Томашевский Б.: Пушкин. Книга первая
Приложение.
2. Лицейские товарищи Пушкина

2

В Лицей предполагалось привлечь детей наиболее значительных дворянских семейств. Однако на деле оказалось совсем другое. Русские аристократы предпочитали домашнее воспитание и не собирались расставаться со своими детьми на шесть лет. Все выгоды лицейского воспитания оценили представители служилого дворянства, люди, стесненные в средствах, но стремившиеся устроить своих детей так, чтобы обеспечить им служебную карьеру. Для поступления в Лицей требовалось удостоверение о дворянском происхождении. Но мало ли было обнищавших дворян! В отборе кандидатов играла роль протекция, а ее искали менее состоятельные семейства. Состав лицейских воспитанников оказался более демократическим, чем предполагалось.

Д. Кобеко, историк Лицея, так определял контингент первого курса, комментируя список воспитанников, принятых в 1811 г.: «Рассматривая ближе приведенный список 30 воспитанников, нельзя не обратить внимания, что в числе их было несколько юношей из старинных существовавших еще в Московской Руси фамилий (Маслов, Матюшкин, Мясоедов, Пушкин, Ржевский, Юдин) и только пять из титулованных фамилий, остальные же принадлежали к разряду служилых людей, приобревших дворянство в порядке служебном».31 Самые «титулы» еще не свидетельствовали о высоком аристократизме их носителей. Достаточно вспомнить барона Дельвига, сына безземельного плац-майора г. Москвы.

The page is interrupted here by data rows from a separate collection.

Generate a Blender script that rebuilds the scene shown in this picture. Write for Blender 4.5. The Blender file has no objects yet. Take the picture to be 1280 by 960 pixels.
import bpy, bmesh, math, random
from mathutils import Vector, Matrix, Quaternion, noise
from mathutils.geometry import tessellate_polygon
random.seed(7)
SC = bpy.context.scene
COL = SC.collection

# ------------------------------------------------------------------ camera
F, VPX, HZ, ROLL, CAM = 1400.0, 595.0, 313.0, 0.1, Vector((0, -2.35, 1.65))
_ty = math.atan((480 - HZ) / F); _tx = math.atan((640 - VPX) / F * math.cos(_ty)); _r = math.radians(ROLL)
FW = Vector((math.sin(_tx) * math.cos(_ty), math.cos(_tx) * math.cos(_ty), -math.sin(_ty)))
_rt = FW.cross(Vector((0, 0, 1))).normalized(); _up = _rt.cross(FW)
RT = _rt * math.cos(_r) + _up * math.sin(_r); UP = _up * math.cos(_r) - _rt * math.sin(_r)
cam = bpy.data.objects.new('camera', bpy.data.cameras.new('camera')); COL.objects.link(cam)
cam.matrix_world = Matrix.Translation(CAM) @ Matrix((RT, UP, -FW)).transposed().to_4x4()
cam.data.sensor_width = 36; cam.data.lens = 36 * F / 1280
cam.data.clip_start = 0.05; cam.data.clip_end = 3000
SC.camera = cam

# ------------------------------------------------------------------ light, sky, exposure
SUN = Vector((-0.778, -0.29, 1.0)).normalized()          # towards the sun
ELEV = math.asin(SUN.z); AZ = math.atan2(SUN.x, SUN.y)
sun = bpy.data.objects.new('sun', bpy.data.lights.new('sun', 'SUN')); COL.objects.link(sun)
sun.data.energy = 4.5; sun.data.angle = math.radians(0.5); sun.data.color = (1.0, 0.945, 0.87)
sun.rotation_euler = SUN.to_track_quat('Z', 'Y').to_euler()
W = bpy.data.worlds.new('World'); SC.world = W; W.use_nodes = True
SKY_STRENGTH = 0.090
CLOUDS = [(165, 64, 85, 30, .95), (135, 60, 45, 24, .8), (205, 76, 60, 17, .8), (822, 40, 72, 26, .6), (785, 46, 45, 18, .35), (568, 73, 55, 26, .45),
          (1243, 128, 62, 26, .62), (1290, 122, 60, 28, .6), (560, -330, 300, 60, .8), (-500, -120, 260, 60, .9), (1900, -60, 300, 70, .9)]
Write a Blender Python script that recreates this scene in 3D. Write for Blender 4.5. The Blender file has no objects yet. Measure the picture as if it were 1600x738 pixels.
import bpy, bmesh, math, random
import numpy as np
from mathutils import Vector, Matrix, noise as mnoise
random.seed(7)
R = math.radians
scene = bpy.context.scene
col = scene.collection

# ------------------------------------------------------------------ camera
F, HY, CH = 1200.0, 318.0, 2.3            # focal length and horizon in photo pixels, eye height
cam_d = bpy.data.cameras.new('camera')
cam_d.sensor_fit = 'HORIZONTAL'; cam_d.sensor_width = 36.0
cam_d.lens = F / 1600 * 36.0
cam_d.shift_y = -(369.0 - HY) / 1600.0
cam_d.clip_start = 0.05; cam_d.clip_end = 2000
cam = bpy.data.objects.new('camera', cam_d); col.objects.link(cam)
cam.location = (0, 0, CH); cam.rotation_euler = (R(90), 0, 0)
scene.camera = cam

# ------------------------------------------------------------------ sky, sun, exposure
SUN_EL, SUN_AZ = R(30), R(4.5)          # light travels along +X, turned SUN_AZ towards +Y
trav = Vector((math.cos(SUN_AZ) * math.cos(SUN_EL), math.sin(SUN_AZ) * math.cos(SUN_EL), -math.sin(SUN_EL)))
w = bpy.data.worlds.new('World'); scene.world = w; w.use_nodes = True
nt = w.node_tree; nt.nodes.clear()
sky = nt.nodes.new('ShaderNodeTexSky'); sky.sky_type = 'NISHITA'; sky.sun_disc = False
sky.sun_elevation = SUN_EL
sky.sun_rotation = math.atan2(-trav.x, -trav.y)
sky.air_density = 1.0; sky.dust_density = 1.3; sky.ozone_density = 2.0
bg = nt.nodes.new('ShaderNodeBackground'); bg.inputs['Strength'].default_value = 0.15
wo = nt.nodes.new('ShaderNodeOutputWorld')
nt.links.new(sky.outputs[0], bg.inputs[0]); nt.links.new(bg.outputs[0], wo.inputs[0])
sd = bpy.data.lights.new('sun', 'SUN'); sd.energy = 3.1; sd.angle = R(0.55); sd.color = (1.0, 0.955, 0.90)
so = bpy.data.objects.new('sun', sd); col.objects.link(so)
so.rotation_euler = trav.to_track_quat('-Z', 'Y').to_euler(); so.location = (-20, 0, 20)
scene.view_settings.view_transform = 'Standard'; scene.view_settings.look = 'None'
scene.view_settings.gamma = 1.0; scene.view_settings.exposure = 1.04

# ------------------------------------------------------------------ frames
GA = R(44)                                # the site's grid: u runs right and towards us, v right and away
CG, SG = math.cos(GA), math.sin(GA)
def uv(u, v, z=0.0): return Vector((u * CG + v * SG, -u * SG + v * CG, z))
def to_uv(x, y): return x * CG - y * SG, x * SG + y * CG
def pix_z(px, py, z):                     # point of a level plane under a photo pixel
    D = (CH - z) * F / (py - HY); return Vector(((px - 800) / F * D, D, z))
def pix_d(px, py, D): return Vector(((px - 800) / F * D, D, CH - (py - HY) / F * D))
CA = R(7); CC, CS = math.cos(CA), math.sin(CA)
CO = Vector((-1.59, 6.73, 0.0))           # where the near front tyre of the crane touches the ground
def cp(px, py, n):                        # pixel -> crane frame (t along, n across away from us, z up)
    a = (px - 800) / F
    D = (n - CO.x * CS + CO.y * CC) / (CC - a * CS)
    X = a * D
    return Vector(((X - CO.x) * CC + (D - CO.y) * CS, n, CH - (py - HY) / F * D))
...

Поступали подростки с очень неровной подготовкой. Около четверти поступивших (семь: Вольховский, Маслов, Ломоносов, Матюшкин, Яковлев, Данзас, Ржевский) перешли в Лицей из Московского университетского пансиона; трое (Горчаков, Малиновский и Илличевский) учились в С. -Петербургской гимназии; шесть вышли из разных частных пансионов, остальные получили домашнее образование. Вступительные экзамены показывают, насколько неодинакова была подготовка поступавших в Лицей.

Буйная ватага юных питомцев Лицея мало напоминала аристократические светские салоны. Записи первых гувернеров сохранили воспоминания о проказах товарищей Пушкина при непременном участии будущего поэта.

Среди товарищей его следует упомянуть тех, чьи имена встречаются в стихах Пушкина.

Это — Вольховский, о котором говорится в стихотворении «19 октября» 1825 г. (из пропущенных строф):

Спартанскою душой пленяя нас,
Воспитанный суровою Минервой,
Пускай опять Вольховский сядет первый...

Стихи эти содержат намек на лицейскую «национальную песню», где о Вольховском говорилось:

Покровительством Минервы
Пусть Вольховский будет первый.32

Позднее, в 1829 г., Пушкин встретился с Вольховским в закавказской армии. Попал туда Вольховский после событий 1825 г. в числе тех, кто хотя и не числился в обвинительном акте, но подвергся репрессиям в форме перевода на Кавказ (и был внесен в так называемый «Алфавит декабристов»).33 Свой политический путь Вольховский начал еще в Лицее. По записи в дневнике Кюхельбекера (11 января 1835 г.) и по воспоминаниям Пущина мы знаем, что еще в Лицее Вольховский вместе с своими товарищами Пущиным, Кюхельбекером и Дельвигом посещал «артель», руководимую И. Г. Бурцовым. Из посещавших эту артель наибольшую политическую подготовленность проявили Пущин и Вольховский. Их Бурцов принял в Союз Спасения.34

Последний раз Пушкин видел Вольховского в апреле 1834 г., когда тот приезжал из Грузии в Петербург.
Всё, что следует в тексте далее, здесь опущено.